* begin *
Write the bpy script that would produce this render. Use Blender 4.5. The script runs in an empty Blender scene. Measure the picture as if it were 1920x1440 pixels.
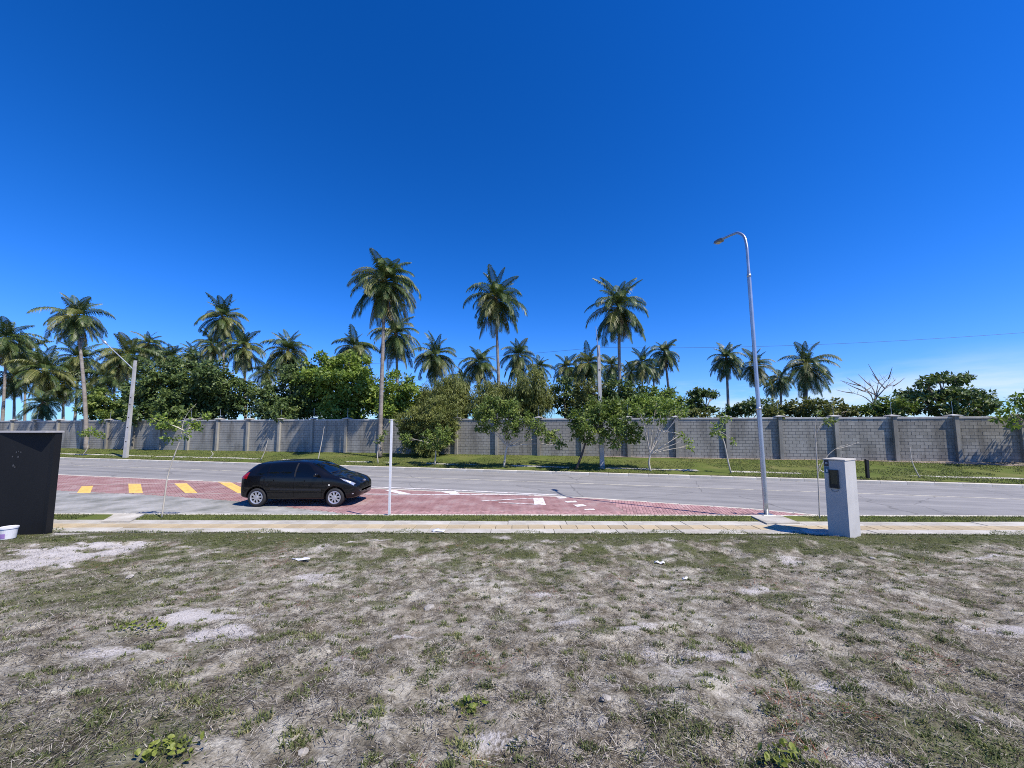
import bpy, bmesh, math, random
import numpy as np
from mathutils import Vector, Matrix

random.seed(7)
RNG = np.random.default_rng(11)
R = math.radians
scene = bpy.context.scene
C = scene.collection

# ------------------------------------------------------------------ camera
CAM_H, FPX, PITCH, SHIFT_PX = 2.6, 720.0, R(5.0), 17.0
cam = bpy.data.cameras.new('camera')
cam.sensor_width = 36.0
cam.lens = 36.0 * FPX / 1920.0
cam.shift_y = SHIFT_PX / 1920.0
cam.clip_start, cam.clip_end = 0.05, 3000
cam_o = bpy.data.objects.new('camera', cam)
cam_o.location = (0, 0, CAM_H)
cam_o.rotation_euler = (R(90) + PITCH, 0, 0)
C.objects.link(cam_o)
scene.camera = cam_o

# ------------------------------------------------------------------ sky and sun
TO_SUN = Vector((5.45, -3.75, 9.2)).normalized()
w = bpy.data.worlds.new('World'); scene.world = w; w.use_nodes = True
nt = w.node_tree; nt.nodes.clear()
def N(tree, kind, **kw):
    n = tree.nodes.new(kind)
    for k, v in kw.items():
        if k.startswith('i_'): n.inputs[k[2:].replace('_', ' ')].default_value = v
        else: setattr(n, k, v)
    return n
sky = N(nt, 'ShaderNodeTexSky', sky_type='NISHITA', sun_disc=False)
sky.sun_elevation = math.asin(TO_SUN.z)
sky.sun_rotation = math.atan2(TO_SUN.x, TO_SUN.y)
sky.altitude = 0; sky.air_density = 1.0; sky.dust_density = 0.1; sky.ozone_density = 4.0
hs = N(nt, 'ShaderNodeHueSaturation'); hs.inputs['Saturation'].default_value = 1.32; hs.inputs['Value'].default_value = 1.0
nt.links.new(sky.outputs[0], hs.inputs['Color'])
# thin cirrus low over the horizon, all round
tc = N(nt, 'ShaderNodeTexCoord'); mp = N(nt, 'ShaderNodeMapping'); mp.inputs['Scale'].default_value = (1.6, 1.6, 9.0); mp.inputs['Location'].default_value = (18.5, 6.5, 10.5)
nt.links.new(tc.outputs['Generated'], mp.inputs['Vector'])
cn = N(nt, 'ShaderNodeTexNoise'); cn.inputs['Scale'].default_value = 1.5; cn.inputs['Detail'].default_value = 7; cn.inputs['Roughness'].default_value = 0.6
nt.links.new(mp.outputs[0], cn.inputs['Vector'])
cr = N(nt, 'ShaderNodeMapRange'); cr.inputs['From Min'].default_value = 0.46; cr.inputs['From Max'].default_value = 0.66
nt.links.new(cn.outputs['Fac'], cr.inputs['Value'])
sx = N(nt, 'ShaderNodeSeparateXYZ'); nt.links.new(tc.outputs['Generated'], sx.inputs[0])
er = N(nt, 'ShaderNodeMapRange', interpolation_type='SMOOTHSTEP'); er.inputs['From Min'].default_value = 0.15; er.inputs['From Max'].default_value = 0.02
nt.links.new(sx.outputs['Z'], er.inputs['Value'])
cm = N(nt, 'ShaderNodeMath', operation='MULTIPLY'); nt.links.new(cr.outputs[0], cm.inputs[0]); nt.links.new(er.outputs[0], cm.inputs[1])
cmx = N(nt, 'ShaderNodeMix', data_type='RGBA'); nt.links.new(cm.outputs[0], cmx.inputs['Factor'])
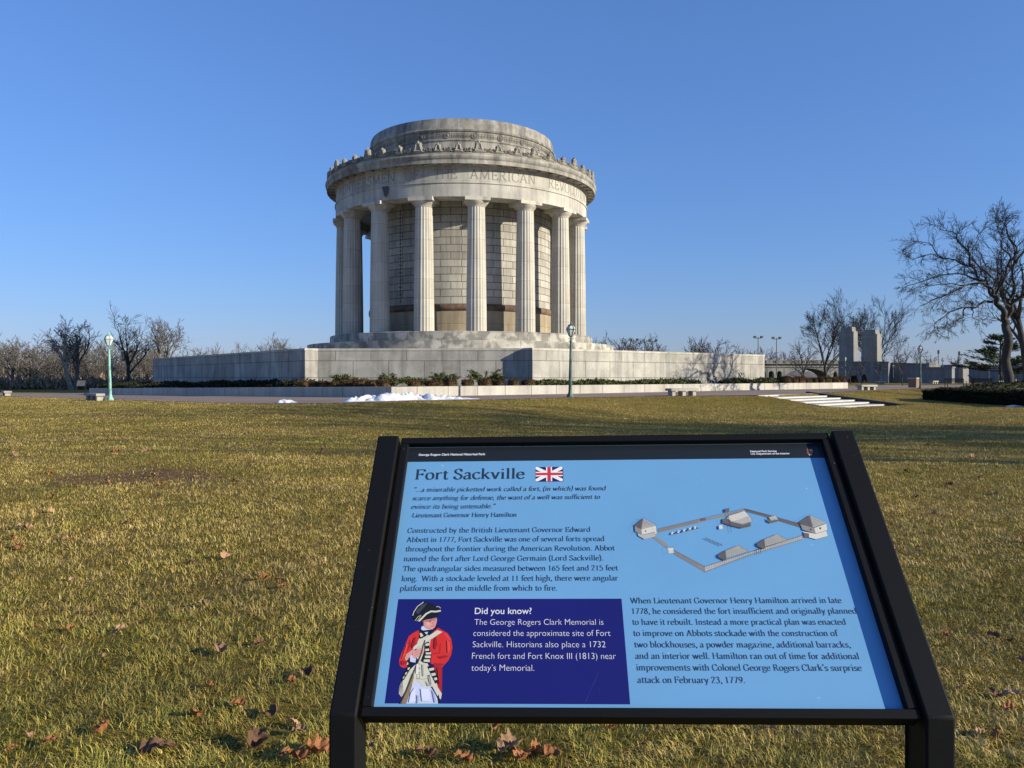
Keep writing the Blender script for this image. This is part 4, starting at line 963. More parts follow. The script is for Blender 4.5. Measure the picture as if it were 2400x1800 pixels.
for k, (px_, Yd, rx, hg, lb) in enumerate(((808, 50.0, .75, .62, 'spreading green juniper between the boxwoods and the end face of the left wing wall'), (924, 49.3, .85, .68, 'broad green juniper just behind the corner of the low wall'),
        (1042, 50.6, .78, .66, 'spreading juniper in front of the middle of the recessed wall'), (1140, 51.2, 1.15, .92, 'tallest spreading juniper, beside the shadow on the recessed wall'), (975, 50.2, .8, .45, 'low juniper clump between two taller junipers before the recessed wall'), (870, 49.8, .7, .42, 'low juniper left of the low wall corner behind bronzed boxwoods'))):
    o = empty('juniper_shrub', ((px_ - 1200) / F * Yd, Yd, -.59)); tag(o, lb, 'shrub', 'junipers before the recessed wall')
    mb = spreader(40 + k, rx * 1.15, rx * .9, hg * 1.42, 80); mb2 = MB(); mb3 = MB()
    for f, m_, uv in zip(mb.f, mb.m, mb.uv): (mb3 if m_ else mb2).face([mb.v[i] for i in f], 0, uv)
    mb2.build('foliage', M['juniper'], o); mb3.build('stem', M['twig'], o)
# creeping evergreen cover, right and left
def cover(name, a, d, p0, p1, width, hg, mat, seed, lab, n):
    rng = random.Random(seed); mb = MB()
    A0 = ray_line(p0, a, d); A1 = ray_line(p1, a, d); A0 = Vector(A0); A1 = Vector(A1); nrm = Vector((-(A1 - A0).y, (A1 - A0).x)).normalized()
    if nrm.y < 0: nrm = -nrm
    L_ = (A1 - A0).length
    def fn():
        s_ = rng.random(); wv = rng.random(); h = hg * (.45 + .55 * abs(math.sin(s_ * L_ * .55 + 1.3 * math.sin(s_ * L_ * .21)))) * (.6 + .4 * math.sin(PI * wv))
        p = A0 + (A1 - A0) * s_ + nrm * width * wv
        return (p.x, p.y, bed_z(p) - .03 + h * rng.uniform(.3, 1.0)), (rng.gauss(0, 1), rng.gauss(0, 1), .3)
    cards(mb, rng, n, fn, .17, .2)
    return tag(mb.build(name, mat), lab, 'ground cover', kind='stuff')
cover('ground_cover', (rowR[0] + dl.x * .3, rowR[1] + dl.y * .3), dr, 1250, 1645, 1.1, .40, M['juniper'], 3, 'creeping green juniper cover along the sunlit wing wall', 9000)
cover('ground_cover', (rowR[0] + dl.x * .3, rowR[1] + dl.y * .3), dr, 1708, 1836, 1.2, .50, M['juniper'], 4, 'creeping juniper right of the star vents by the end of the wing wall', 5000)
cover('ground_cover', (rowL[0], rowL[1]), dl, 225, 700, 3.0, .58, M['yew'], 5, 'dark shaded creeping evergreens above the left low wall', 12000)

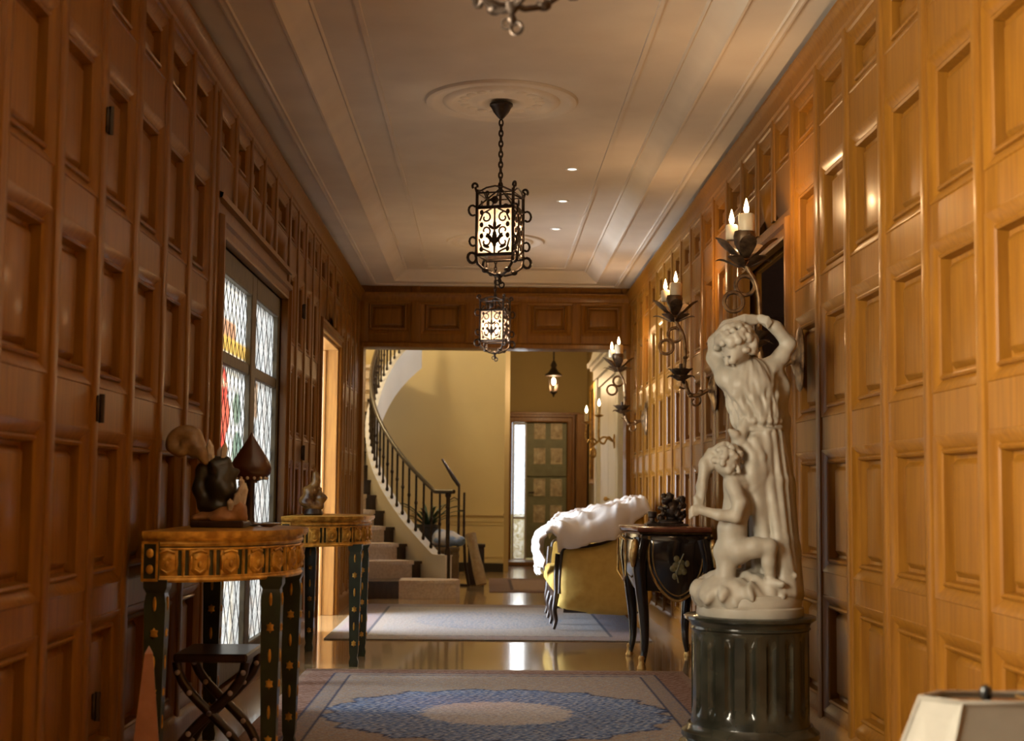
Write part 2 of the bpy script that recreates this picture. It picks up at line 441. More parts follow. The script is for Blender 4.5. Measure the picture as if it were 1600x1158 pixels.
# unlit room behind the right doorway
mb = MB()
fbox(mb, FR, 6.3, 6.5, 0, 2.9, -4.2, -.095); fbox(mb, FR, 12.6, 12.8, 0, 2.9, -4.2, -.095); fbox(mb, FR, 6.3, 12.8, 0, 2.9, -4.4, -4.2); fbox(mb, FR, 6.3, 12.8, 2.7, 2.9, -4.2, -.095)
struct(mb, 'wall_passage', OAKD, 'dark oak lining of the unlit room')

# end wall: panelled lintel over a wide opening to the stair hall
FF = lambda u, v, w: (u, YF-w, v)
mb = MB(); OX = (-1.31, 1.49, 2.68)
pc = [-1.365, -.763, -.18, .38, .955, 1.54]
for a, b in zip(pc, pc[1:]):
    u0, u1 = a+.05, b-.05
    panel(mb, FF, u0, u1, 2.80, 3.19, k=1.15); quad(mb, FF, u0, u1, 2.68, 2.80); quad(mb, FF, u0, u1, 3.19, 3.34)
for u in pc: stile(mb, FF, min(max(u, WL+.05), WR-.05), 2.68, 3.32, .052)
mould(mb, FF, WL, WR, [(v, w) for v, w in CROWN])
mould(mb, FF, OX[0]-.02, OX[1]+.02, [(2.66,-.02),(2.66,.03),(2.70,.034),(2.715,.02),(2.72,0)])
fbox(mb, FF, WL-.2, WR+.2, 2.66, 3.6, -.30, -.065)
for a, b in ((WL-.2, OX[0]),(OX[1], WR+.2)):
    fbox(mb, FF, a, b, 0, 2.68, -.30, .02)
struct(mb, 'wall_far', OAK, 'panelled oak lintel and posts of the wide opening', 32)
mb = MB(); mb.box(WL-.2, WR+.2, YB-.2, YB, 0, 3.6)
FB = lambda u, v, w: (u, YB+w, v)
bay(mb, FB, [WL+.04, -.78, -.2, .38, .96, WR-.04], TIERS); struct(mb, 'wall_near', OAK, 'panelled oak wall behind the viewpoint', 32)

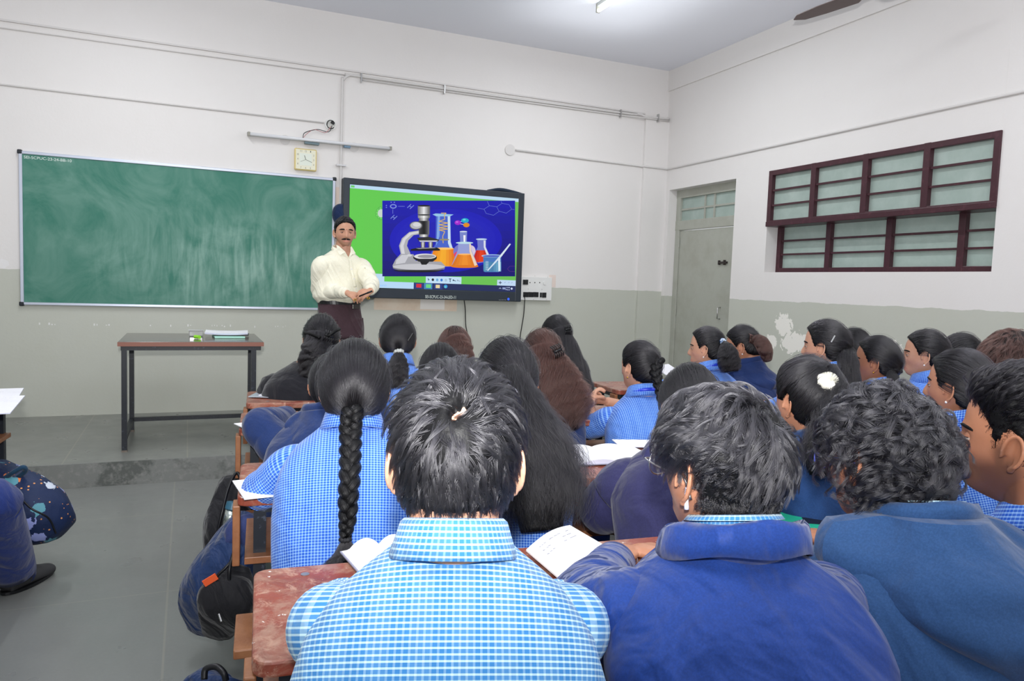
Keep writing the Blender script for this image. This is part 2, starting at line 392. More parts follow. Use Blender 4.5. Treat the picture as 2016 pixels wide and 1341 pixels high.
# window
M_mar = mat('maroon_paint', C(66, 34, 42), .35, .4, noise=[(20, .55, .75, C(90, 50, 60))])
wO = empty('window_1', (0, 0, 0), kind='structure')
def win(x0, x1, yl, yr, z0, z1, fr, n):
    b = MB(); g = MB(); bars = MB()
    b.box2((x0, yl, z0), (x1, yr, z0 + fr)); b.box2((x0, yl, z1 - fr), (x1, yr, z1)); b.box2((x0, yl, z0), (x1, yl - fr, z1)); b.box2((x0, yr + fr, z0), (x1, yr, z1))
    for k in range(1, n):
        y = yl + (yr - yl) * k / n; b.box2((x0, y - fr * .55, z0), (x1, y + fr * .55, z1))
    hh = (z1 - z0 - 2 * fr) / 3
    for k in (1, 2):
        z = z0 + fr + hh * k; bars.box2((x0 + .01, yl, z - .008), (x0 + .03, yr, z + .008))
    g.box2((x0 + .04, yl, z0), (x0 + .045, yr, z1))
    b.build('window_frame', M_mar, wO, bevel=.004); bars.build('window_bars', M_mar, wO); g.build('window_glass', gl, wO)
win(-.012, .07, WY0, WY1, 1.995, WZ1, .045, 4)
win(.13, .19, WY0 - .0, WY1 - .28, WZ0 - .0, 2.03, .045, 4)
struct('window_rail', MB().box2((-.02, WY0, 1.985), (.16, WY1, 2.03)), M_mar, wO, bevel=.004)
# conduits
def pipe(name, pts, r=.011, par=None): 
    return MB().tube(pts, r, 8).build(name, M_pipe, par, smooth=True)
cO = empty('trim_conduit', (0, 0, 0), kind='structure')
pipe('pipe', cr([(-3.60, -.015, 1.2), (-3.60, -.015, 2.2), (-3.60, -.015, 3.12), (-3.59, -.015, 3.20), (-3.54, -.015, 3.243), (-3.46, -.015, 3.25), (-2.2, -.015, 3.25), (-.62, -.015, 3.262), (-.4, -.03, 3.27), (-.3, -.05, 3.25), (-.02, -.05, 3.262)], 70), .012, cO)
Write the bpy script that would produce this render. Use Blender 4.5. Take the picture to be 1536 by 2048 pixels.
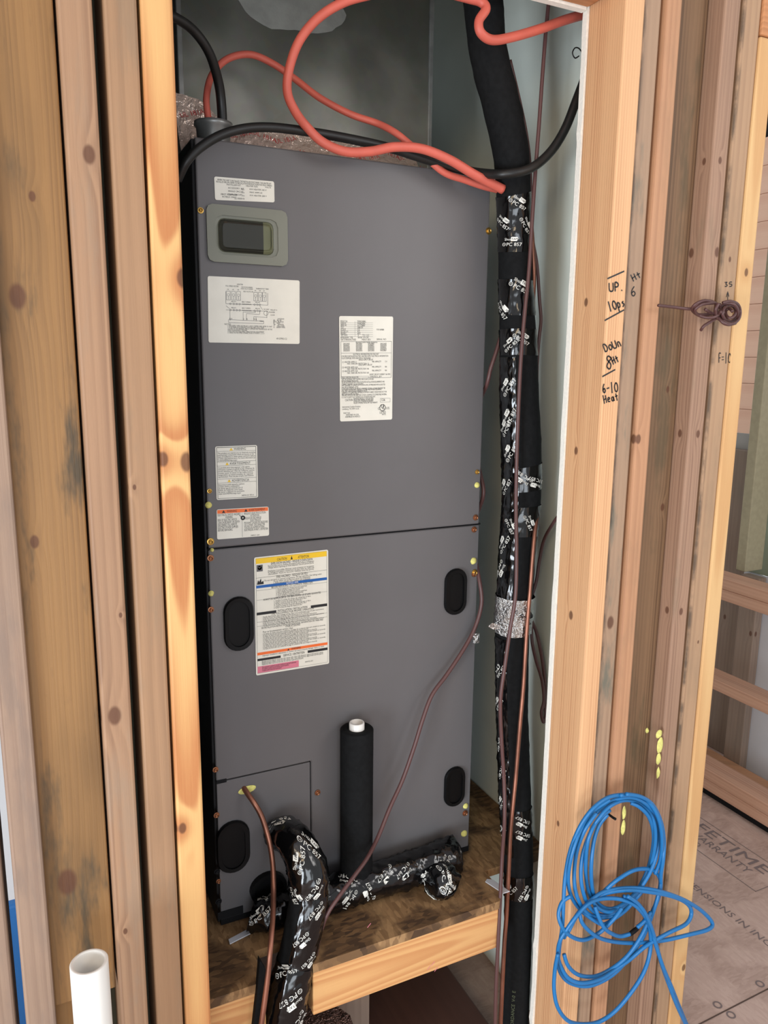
* end *
Without the pictures, return the listing above from its first line through the line that has "scene.camera = cam_o".

Output for this exercise:
Write the bpy script that would produce this render. Use Blender 4.5. The script runs in an empty Blender scene. Measure the picture as if it were 1920x1440 pixels.
import bpy, bmesh, math, random
import numpy as np
from mathutils import Vector, Matrix

random.seed(7)
RNG = np.random.default_rng(11)
R = math.radians
scene = bpy.context.scene
C = scene.collection

# ------------------------------------------------------------------ camera
CAM_H, FPX, PITCH, SHIFT_PX = 2.6, 720.0, R(5.0), 17.0
cam = bpy.data.cameras.new('camera')
cam.sensor_width = 36.0
cam.lens = 36.0 * FPX / 1920.0
cam.shift_y = SHIFT_PX / 1920.0
cam.clip_start, cam.clip_end = 0.05, 3000
cam_o = bpy.data.objects.new('camera', cam)
cam_o.location = (0, 0, CAM_H)
cam_o.rotation_euler = (R(90) + PITCH, 0, 0)
C.objects.link(cam_o)
scene.camera = cam_o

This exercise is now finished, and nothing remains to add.